Reaction of iso-propylbenzene with $$O_2$$ followed by the treatment with $$H_3O^+$$ forms phenol and a by-product P. Reaction of P with 3 equivalents of $$Cl_2$$ gives compound Q. Treatment of Q with $$Ca(OH)_2$$ produces compound R and calcium salt S.

The correct statement(s) regarding P, Q, R and S is(are)

The cumene (Hock) process converts iso-propylbenzene (cumene) to phenol and acetone by way of the cumene-hydroperoxide rearrangement.
Hence, in the first step the by-product is

$$P = (CH_3)_2C=O \;(\text{acetone}).$$

Preparation of Q
Each molecule of $$Cl_2$$ supplies two chlorine atoms. Three “equivalents” (three moles) of $$Cl_2$$ therefore furnish six chlorine atoms - exactly the number needed to replace all six α-hydrogens of acetone. Chlorination in sunlight thus converts both methyl groups into trichloromethyl groups:

$$CH_3COCH_3 \;\xrightarrow[\;h\nu\;]{3\,Cl_2}\; CCl_3COCCl_3$$

so

$$Q = CCl_3COCCl_3\;(\text{hexachloroacetone}).$$

Formation of R and S
A 1,1,1-trihalo ketone undergoes the haloform reaction even in simple alkali.
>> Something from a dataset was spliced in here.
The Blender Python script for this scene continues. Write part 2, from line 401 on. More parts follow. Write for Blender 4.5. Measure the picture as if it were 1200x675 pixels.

Treating Q with slaked lime gives one molecule of chloroform (haloform) together with the calcium salt of the residual acid:

$$CCl_3COCCl_3 + 2\,Ca(OH)_2 \;\longrightarrow\; 2\,COCl_3^-Ca^{2+} + 2\,CHCl_3 + 2\,H_2O$$

Thus

$$R = CHCl_3\;(\text{chloroform}),\qquad S = Ca(CCl_3COO)_2\;(\text{calcium trichloroacetate}).$$

Checking the statements

Option A Acetone (P) condenses with chloroform (R) in strong base (KOH) to give chlorobutanol (also called chloretone). Acidification merely neutralises the medium: the product remains unchanged. Hence statement A is correct.

Option B For the slow photo-oxidation of chloroform moisture is essential; dry $$CHCl_3$$ exposed only to $$O_2$$ and light does not accumulate phosgene. Therefore statement B is not accepted as correct for the conditions written.

Option C Alkaline hydrolysis of Q liberates chloroform and the trichloroacetate ion; it never produces $$Cl_3CCH_2OH$$. Hence statement C is incorrect.

Option D On heating, calcium trichloroacetate (S) does not regenerate acetone. Therefore statement D is incorrect.

Only statement A is correct.

Final answer: Option A which is: Reaction of P with R in the presence of KOH followed by acidification gives chlorobutanol.